▶ REQUIRED WORK
Nothing may be dropped or altered: reproduce all the data.

▶ MATERIAL
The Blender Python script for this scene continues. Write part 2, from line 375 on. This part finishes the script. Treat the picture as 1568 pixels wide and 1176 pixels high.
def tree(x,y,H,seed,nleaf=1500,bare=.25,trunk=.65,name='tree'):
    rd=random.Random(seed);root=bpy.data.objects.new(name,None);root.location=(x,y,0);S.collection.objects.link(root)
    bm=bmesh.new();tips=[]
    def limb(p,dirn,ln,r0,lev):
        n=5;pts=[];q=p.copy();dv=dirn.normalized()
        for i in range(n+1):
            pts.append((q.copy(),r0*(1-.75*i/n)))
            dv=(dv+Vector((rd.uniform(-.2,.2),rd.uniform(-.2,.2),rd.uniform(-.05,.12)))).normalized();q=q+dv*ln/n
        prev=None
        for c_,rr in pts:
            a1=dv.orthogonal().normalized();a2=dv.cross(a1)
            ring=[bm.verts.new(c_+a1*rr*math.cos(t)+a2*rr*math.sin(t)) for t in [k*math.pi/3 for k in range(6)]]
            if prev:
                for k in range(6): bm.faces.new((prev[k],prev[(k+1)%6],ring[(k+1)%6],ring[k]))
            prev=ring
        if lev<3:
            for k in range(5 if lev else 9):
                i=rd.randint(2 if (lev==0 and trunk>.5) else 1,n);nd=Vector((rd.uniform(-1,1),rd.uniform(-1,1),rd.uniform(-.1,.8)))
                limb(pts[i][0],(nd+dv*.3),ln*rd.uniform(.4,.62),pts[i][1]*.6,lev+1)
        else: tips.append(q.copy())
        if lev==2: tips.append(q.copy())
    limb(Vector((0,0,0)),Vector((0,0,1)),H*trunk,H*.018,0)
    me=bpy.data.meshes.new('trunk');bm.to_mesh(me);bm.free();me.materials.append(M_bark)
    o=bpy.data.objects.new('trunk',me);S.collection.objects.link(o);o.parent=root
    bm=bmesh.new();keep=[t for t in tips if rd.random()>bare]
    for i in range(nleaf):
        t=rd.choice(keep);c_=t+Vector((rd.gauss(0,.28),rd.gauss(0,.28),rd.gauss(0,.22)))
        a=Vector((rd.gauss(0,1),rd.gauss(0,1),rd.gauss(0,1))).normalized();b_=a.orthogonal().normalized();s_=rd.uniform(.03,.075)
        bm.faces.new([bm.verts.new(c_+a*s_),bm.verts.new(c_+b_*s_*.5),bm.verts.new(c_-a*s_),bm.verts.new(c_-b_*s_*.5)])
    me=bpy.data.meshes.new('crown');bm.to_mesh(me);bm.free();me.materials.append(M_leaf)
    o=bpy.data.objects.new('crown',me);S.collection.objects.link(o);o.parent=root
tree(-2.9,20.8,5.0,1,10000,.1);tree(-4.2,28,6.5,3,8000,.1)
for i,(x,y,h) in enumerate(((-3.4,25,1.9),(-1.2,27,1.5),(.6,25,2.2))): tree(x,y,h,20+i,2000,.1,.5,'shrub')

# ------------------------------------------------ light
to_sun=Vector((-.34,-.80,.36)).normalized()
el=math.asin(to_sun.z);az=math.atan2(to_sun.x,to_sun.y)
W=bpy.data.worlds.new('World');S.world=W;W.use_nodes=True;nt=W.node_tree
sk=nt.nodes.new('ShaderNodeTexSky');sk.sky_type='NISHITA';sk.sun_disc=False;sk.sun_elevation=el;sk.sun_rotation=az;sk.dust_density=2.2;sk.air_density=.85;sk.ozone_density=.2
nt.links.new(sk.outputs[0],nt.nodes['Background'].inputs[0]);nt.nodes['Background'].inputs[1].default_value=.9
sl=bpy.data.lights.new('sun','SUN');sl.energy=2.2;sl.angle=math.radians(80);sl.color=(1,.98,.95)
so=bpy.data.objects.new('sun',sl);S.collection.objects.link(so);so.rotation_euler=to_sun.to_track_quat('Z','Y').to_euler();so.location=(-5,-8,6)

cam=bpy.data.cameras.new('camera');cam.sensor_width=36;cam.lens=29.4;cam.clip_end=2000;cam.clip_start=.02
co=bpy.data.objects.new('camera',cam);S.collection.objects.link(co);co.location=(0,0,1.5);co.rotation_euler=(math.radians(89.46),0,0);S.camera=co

▶ SOLUTION TO THIS EXERCISE
The Blender Python script for this scene continues. Write part 2, from line 375 on. This part finishes the script. Treat the picture as 1568 pixels wide and 1176 pixels high.
def tree(x,y,H,seed,nleaf=1500,bare=.25,trunk=.65,name='tree'):
    rd=random.Random(seed);root=bpy.data.objects.new(name,None);root.location=(x,y,0);S.collection.objects.link(root)
    bm=bmesh.new();tips=[]
    def limb(p,dirn,ln,r0,lev):
        n=5;pts=[];q=p.copy();dv=dirn.normalized()
        for i in range(n+1):
            pts.append((q.copy(),r0*(1-.75*i/n)))
            dv=(dv+Vector((rd.uniform(-.2,.2),rd.uniform(-.2,.2),rd.uniform(-.05,.12)))).normalized();q=q+dv*ln/n
        prev=None
        for c_,rr in pts:
            a1=dv.orthogonal().normalized();a2=dv.cross(a1)
            ring=[bm.verts.new(c_+a1*rr*math.cos(t)+a2*rr*math.sin(t)) for t in [k*math.pi/3 for k in range(6)]]
            if prev:
                for k in range(6): bm.faces.new((prev[k],prev[(k+1)%6],ring[(k+1)%6],ring[k]))
            prev=ring
        if lev<3:
            for k in range(5 if lev else 9):
                i=rd.randint(2 if (lev==0 and trunk>.5) else 1,n);nd=Vector((rd.uniform(-1,1),rd.uniform(-1,1),rd.uniform(-.1,.8)))
                limb(pts[i][0],(nd+dv*.3),ln*rd.uniform(.4,.62),pts[i][1]*.6,lev+1)
        else: tips.append(q.copy())
        if lev==2: tips.append(q.copy())
    limb(Vector((0,0,0)),Vector((0,0,1)),H*trunk,H*.018,0)
    me=bpy.data.meshes.new('trunk');bm.to_mesh(me);bm.free();me.materials.append(M_bark)
    o=bpy.data.objects.new('trunk',me);S.collection.objects.link(o);o.parent=root
    bm=bmesh.new();keep=[t for t in tips if rd.random()>bare]
    for i in range(nleaf):
        t=rd.choice(keep);c_=t+Vector((rd.gauss(0,.28),rd.gauss(0,.28),rd.gauss(0,.22)))
        a=Vector((rd.gauss(0,1),rd.gauss(0,1),rd.gauss(0,1))).normalized();b_=a.orthogonal().normalized();s_=rd.uniform(.03,.075)
        bm.faces.new([bm.verts.new(c_+a*s_),bm.verts.new(c_+b_*s_*.5),bm.verts.new(c_-a*s_),bm.verts.new(c_-b_*s_*.5)])
    me=bpy.data.meshes.new('crown');bm.to_mesh(me);bm.free();me.materials.append(M_leaf)
    o=bpy.data.objects.new('crown',me);S.collection.objects.link(o);o.parent=root
tree(-2.9,20.8,5.0,1,10000,.1);tree(-4.2,28,6.5,3,8000,.1)
for i,(x,y,h) in enumerate(((-3.4,25,1.9),(-1.2,27,1.5),(.6,25,2.2))): tree(x,y,h,20+i,2000,.1,.5,'shrub')

# ------------------------------------------------ light
to_sun=Vector((-.34,-.80,.36)).normalized()
el=math.asin(to_sun.z);az=math.atan2(to_sun.x,to_sun.y)
W=bpy.data.worlds.new('World');S.world=W;W.use_nodes=True;nt=W.node_tree
sk=nt.nodes.new('ShaderNodeTexSky');sk.sky_type='NISHITA';sk.sun_disc=False;sk.sun_elevation=el;sk.sun_rotation=az;sk.dust_density=2.2;sk.air_density=.85;sk.ozone_density=.2
nt.links.new(sk.outputs[0],nt.nodes['Background'].inputs[0]);nt.nodes['Background'].inputs[1].default_value=.9
sl=bpy.data.lights.new('sun','SUN');sl.energy=2.2;sl.angle=math.radians(80);sl.color=(1,.98,.95)
so=bpy.data.objects.new('sun',sl);S.collection.objects.link(so);so.rotation_euler=to_sun.to_track_quat('Z','Y').to_euler();so.location=(-5,-8,6)

cam=bpy.data.cameras.new('camera');cam.sensor_width=36;cam.lens=29.4;cam.clip_end=2000;cam.clip_start=.02
co=bpy.data.objects.new('camera',cam);S.collection.objects.link(co);co.location=(0,0,1.5);co.rotation_euler=(math.radians(89.46),0,0);S.camera=co